Miller's Defense of Subfield V

From Wed Feb 14 15:54:26 1996
Date: Wed, 1 Feb 1995 16:28:28 -0500
From: "Rebecca S. Guenther"
Reply to:
To: Multiple recipients of list
Subject: 655/$v both/and

Date: Tue, 31 Jan 1995 21:52:15 -0500 (EST)
Subject: 655/$v: both/and

Much of this debate (relative to Proposal 95-2) seems to assume that we must choose between 655 and a possible new $v for form/genre access. Lying behind "this" assumption is another one (IMHO) -- that f/g access is unitary, and that one technique can be discovered which will sufficiently provide it. I propose that we unpack this just a bit.

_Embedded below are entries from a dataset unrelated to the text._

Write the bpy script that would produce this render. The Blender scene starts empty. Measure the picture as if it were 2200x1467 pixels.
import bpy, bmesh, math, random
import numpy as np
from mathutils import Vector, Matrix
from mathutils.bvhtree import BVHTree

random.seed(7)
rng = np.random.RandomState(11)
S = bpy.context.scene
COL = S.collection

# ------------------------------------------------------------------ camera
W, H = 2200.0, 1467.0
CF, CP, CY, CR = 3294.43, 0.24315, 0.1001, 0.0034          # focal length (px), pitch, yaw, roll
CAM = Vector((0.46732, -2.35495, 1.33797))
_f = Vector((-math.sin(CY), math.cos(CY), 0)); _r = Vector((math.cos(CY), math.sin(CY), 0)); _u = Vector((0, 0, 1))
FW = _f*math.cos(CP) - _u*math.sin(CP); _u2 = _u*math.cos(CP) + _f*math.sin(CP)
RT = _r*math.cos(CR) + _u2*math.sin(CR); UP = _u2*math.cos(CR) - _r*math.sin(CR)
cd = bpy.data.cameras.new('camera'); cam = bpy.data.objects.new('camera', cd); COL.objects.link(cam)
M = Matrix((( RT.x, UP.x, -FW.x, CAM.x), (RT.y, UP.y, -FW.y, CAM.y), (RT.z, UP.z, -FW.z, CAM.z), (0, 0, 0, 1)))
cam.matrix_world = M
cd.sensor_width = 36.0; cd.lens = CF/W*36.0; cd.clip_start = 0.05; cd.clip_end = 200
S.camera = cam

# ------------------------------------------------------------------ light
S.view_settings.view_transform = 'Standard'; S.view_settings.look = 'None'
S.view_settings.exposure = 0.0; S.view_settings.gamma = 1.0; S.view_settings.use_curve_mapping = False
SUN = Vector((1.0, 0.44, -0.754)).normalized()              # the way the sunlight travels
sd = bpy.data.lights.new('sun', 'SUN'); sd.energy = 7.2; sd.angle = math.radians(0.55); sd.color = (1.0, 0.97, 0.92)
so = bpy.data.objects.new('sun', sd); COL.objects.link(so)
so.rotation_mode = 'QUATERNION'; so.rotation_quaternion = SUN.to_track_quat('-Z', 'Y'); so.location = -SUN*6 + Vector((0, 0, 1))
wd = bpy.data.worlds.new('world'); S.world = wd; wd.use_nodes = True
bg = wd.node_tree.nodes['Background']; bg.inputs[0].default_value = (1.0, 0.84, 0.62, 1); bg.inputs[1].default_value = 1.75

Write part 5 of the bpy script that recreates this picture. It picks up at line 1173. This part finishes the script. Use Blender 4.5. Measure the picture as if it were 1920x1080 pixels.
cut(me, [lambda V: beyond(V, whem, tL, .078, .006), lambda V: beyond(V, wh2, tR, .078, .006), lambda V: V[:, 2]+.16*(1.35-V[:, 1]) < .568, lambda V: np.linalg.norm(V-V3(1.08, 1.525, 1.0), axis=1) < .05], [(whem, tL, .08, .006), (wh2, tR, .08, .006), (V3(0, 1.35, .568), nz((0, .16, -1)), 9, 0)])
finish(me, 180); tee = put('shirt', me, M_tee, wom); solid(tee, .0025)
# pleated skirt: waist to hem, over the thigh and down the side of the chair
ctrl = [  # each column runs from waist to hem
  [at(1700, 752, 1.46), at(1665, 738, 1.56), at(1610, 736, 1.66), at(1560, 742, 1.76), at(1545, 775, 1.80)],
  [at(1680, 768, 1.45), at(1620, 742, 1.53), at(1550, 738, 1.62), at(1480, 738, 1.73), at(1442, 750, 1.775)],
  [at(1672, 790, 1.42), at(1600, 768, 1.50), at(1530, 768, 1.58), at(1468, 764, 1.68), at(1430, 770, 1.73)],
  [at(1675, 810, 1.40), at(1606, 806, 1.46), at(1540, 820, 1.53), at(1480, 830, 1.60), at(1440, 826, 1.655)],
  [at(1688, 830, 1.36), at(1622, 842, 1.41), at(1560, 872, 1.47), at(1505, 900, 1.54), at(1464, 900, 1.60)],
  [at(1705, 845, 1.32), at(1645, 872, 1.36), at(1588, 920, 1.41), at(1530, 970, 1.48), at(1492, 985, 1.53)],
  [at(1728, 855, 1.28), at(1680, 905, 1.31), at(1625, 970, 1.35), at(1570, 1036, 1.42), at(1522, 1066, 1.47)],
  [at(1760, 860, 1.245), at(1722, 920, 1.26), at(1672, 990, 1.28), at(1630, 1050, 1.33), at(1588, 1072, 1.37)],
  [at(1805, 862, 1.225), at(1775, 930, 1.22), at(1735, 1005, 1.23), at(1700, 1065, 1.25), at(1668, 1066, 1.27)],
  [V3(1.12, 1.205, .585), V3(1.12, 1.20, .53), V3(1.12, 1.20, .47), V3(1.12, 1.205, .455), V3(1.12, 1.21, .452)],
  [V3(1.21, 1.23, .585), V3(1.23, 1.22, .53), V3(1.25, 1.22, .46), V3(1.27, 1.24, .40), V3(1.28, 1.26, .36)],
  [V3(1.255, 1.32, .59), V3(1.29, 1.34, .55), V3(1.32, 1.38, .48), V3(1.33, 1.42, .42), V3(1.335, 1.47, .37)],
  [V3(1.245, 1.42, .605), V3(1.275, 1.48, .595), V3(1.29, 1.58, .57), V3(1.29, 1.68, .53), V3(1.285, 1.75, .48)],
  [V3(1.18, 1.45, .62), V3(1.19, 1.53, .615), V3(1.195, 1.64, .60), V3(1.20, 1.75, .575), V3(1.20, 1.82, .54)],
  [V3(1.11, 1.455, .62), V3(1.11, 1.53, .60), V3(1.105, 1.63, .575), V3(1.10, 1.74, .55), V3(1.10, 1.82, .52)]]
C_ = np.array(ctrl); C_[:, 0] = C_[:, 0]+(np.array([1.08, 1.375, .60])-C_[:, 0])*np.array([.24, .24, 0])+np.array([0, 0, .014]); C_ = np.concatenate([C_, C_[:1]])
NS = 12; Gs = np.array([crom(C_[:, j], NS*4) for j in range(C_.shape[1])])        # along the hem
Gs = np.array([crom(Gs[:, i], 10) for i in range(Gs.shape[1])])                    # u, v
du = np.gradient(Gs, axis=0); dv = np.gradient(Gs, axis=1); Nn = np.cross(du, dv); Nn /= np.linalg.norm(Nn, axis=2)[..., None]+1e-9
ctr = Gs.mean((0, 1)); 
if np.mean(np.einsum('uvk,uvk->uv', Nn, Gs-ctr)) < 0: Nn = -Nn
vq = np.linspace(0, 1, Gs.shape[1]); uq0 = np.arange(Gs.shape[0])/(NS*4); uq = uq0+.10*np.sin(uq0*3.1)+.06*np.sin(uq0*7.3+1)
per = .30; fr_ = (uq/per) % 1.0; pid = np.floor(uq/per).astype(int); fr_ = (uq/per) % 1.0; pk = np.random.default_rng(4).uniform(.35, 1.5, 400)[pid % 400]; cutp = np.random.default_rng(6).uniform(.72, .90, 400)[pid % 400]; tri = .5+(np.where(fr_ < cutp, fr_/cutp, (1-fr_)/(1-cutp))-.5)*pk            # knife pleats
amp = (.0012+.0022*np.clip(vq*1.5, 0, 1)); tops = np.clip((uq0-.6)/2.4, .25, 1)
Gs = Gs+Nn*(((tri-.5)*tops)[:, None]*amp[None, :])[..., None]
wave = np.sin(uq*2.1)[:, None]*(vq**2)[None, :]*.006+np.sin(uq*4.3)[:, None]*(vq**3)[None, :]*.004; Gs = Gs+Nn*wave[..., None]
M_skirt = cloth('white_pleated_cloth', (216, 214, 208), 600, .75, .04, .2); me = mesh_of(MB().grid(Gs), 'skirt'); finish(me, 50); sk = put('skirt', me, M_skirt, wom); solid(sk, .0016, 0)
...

When a catalog user is looking for a particular subject content, manifested in a particular bibliographic form, then a $v technique for providing such access may prove to be very useful.

When a catalog user is looking for an item "primarily" in terms of its nature as a manifestation of f/g, then use of 655 (or 755?) is appropriate.

The two types of needs are not identical and should not be conflated. These two types of needs may be satisfied, for different patrons, by one item in a collection. To use one of Martha Yee's examples, the Hearst Metrotone News may be sought by one person as a newsreel "in and of itself", and by another person who is primarily interested in Death Valley and secondarily interested in aerial photographs of it.

I feel increasingly that we're pursuing a red herring in attempting to decide which technique will take care of all of our needs.

I also feel that the discussion over whether or not to define $v for form subdivisions should not become a debate over implementation timelines. I know how important that all is, but letting that concern drive the decision is putting the cart before the horse. The central question for me is, do we want to allow ourselves the "power and possibility" of distinguishing form from topical subdivisions, or don't we? I advocate that we approve the subfield, allow ourselves the option, and then worry about implementation, which can take as long as it needs to.